Lo scopo della creazione
La risposta può essere trovata nella comprensione dello scopo stesso della creazione. D-O ha desiderato di avere una dimora qui, in questo basso mondo. La realizzazione di ciò, però, e cioè la possibilità per la Luce Divina di illuminare questo mondo materiale, è resa possibile solo dalle azioni e dal servizio Divino del popolo Ebraico, durante il periodo dell’esilio. Ogni precetto messo in atto da un Ebreo purifica l’Ebreo stesso e l’ambiente che lo circonda, attirando la Luce Divina quaggiù, nel mondo. Sono perciò le azioni congiunte di tutti gli Ebrei nel corso di tutte le generazioni che purificano tutto il mondo. Il lavoro non si considera concluso fino a che noi non portiamo a termine il compito Divino che ci è stato ordinato: fare del mondo una dimora per D-O. Questo stato di perfezione si realizzerà nei ‘Giorni di Moshiach’. Per maggiore precisione, il raggiungimento della meta si avrà con la resurrezione dei morti, che seguirà la Redenzione. Trattandosi quindi di una ricompensa che spetta a tutto il popolo, per il suo lavoro complessivo, compiuto nel corso di tutte le generazioni, questa verrà data alla conclusione del lavoro, e cioè alla resurrezione dei morti. Ciò spiega perché il pagamento per il nostro studio della Torà ed il compimento dei precetti arriverà nel futuro – un futuro molto vicino – nei Giorni di Moshiach e della Redenzione. Il pagamento è dovuto al popolo Ebraico come collettività, come entità unica. Noi non veniamo ricompensati immediatamente per i nostri sforzi individuali di rendere questo mondo una dimora per D-O. La nostra ricompensa ci spetta solo insieme a tutto il popolo Ebraico, quando passato, presente e futuro si uniscono.
Lo scopo della ricompensa materiale
Come mai allora la Torà ci assicura spesso che, come compenso alla nostra osservanza dei precetti, noi riceveremo un abbondanza di bene materiale?

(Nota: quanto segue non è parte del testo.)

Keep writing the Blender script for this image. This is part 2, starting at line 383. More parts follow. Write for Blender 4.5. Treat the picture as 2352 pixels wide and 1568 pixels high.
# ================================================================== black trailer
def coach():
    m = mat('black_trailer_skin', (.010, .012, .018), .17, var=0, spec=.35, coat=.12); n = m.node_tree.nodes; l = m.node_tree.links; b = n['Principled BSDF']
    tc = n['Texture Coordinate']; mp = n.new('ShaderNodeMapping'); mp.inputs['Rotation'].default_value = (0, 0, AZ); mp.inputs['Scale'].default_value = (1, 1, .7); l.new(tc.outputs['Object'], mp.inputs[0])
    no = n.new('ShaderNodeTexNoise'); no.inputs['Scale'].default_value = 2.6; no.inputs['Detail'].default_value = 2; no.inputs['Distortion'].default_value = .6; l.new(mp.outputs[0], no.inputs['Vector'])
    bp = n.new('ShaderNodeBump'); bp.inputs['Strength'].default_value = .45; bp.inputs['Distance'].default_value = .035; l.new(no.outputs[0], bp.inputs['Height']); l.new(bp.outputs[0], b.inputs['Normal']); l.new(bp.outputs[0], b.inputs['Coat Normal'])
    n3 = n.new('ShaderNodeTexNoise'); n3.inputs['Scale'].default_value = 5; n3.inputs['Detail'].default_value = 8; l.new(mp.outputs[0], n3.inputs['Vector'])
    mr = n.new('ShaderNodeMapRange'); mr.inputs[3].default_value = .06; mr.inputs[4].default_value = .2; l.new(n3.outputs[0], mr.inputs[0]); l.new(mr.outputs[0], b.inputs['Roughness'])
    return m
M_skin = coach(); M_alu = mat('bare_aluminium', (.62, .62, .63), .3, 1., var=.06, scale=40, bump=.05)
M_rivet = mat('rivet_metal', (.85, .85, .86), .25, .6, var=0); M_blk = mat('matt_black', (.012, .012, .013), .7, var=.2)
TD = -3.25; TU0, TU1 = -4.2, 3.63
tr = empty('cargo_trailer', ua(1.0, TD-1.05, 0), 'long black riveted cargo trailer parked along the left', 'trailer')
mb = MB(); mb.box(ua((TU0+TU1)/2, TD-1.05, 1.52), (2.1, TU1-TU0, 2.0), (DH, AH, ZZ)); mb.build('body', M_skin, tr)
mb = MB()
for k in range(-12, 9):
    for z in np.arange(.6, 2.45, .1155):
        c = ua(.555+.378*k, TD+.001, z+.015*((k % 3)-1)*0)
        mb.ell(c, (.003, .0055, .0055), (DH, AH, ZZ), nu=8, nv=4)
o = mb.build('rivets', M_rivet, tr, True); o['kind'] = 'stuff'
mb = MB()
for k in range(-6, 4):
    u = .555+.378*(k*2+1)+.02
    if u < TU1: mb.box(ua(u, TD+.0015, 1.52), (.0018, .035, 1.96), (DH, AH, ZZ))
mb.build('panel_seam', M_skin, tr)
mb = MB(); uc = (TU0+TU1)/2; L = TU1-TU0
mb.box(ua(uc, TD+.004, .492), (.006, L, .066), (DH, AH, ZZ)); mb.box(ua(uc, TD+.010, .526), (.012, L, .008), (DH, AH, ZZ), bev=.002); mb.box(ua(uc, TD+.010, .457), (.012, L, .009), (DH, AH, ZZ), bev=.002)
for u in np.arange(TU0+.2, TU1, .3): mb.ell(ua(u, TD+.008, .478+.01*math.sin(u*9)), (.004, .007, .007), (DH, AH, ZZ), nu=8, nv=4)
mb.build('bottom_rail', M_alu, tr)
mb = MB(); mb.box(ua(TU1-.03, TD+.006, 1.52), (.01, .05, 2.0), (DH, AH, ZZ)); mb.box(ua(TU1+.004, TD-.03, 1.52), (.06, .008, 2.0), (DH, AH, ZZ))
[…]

Questa abbondanza materiale, di fatto, non è la ricompensa finale per i precetti. D-O ci garantisce piuttosto che, se osserveremo i suoi precetti con gioia, Egli rimuoverà davanti a noi ogni cosa che possa ostacolarne l’osservanza. Per facilitare un’osservanza dei precetti compiuta nel modo più bello e completo, e per rafforzare la nostra capacità di studiare la Torà, D-O ci fornirà di abbondanza e prosperità in ogni cosa. Quest’abbondanza materiale che la Torà ci promette, non è quindi la ricompensa per il nostro impegno nei precetti e nella Torà, ma piuttosto la conseguenza del nostro dedicarci ad essi con gioia, in modo da permetterci di poterlo fare sempre più e sempre meglio. Un ulteriore paragone che viene fatto del nostro servizio Divino è quello del padrone rispetto al suo servo. Il padrone ha degli obblighi nei confronti del servo. Egli deve vestirlo, nutrirlo ed alloggiarlo, permettendogli così di servirlo. Così D-O, il nostro Padrone, deve provvedere ai nostri bisogni materiali.
Soci di D-O
In verità, il nostro servizio Divino è paragonabile solo in parte a quello di un lavoratore e a quello di un servo. Per la maggior parte esso è paragonabile a quello di un socio. Per questo, la ricompensa per il compimento di un precetto non è separata dal precetto stesso. Non è qualcos’altro che noi riceviamo in cambio, ma piuttosto la ricompensa è parte del servizio Divino stesso. D-O ha consegnato il Suo mondo agli Ebrei, in modo che, tramite il nostro servizio Divino, la nostra osservanza dei precetti, il Divino che è inerente alla creazione possa rivelarsi apertamente. La rivelazione Divina stessa è la nostra ricompensa. Il risultato è che D-O avrà piacere di avere una dimora nel mondo fisico, ed il Popolo Ebraico avrà piacere della rivelazione Divina, che si realizzerà come risultato dei suoi sforzi, del suo servizio Divino. In questo modo, il popolo Ebraico diviene di fatto un socio nell’opera della creazione, poiché le loro azioni, la loro osservanza dei precetti, producono una rivelazione del Divino nel mondo stesso, rendendolo una dimora adatta alla Presenza Divina.